» **TASK GOAL**:
Retype each line of the listing below, from the first through the one holding "glass_screen(1.06, 1.72, 'clear", with no other lines.

» **DATA PROVIDED**:

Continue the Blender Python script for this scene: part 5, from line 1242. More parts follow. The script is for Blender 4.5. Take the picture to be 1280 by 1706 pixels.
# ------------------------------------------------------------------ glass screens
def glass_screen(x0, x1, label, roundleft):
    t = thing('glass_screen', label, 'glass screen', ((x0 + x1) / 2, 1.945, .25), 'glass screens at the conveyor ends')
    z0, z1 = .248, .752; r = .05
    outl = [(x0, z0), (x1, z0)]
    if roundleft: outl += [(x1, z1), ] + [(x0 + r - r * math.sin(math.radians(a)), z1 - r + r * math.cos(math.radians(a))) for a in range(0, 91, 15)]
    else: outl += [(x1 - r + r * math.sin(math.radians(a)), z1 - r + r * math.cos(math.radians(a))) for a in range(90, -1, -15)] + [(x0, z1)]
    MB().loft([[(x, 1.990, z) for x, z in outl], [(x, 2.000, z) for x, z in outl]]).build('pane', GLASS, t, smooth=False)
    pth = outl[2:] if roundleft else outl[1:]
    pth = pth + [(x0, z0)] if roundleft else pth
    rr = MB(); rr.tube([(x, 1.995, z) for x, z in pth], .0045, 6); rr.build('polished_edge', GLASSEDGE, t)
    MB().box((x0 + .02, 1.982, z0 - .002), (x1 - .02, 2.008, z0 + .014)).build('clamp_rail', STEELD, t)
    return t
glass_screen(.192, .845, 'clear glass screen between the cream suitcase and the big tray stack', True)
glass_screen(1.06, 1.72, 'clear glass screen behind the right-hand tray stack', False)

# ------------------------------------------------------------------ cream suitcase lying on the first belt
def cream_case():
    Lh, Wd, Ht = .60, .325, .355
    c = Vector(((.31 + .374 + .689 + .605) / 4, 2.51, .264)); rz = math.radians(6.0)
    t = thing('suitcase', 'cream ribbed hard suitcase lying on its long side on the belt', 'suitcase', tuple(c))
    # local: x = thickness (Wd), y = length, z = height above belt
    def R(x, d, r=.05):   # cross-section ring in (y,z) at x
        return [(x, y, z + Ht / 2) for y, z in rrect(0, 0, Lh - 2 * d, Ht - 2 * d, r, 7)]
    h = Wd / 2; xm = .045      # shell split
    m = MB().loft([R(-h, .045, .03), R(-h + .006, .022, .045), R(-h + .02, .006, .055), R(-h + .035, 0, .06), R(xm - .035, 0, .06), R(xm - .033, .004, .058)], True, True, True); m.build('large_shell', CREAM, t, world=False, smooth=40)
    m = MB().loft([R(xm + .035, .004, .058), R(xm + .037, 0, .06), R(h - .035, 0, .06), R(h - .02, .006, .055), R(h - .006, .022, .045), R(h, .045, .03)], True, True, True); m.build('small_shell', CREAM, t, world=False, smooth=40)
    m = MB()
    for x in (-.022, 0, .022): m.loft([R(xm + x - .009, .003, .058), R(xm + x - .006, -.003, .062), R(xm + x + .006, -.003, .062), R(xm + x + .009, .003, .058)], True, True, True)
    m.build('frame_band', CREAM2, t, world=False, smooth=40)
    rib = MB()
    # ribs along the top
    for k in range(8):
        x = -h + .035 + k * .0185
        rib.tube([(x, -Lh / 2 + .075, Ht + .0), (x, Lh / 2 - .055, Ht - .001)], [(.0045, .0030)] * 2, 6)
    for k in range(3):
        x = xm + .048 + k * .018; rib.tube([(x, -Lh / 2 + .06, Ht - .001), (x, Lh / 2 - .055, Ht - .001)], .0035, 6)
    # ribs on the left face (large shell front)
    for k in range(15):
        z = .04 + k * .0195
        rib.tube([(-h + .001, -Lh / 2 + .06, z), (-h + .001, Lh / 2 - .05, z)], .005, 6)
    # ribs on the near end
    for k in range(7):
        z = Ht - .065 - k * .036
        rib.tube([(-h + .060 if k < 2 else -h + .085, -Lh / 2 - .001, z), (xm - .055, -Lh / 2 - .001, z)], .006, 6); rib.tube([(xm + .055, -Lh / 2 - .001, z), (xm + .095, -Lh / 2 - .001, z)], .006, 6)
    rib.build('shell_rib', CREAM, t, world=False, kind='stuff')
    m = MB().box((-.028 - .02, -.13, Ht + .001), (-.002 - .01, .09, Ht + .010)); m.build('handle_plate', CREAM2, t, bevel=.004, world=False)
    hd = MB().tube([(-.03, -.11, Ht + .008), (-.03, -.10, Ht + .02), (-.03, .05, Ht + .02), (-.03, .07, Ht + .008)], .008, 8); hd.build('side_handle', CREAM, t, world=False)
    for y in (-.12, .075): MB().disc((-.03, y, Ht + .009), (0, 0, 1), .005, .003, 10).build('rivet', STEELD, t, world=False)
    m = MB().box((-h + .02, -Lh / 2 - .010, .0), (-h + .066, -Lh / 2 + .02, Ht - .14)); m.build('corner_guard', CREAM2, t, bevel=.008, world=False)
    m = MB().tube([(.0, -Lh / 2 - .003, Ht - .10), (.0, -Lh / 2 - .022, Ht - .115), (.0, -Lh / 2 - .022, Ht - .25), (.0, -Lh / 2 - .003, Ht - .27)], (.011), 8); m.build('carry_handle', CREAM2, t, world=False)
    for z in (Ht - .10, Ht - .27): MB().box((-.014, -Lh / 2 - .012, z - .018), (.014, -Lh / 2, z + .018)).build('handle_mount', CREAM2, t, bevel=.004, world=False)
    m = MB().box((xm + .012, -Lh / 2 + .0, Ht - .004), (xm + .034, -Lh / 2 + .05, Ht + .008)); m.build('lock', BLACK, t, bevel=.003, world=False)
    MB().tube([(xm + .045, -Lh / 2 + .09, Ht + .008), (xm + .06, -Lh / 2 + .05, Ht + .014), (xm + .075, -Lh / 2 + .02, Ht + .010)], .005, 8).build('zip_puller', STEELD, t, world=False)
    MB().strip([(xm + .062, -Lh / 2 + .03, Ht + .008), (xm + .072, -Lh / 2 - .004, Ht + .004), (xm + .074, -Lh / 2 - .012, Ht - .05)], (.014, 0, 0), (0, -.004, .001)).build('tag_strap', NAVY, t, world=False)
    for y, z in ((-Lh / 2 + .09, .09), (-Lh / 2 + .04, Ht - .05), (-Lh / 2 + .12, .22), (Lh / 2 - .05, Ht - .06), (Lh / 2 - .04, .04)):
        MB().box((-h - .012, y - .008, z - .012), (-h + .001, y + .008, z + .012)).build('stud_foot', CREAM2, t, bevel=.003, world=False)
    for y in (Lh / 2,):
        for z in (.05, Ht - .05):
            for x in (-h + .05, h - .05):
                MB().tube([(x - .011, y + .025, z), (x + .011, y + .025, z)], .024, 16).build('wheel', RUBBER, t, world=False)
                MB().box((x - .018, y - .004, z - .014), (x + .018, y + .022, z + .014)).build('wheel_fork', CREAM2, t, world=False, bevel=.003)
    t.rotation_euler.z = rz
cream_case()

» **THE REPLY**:
Continue the Blender Python script for this scene: part 5, from line 1242. More parts follow. The script is for Blender 4.5. Take the picture to be 1280 by 1706 pixels.
# ------------------------------------------------------------------ glass screens
def glass_screen(x0, x1, label, roundleft):
    t = thing('glass_screen', label, 'glass screen', ((x0 + x1) / 2, 1.945, .25), 'glass screens at the conveyor ends')
    z0, z1 = .248, .752; r = .05
    outl = [(x0, z0), (x1, z0)]
    if roundleft: outl += [(x1, z1), ] + [(x0 + r - r * math.sin(math.radians(a)), z1 - r + r * math.cos(math.radians(a))) for a in range(0, 91, 15)]
    else: outl += [(x1 - r + r * math.sin(math.radians(a)), z1 - r + r * math.cos(math.radians(a))) for a in range(90, -1, -15)] + [(x0, z1)]
    MB().loft([[(x, 1.990, z) for x, z in outl], [(x, 2.000, z) for x, z in outl]]).build('pane', GLASS, t, smooth=False)
    pth = outl[2:] if roundleft else outl[1:]
    pth = pth + [(x0, z0)] if roundleft else pth
    rr = MB(); rr.tube([(x, 1.995, z) for x, z in pth], .0045, 6); rr.build('polished_edge', GLASSEDGE, t)
    MB().box((x0 + .02, 1.982, z0 - .002), (x1 - .02, 2.008, z0 + .014)).build('clamp_rail', STEELD, t)
    return t
glass_screen(.192, .845, 'clear glass screen between the cream suitcase and the big tray stack', True)
glass_screen(1.06, 1.72, 'clear glass screen behind the right-hand tray stack', False)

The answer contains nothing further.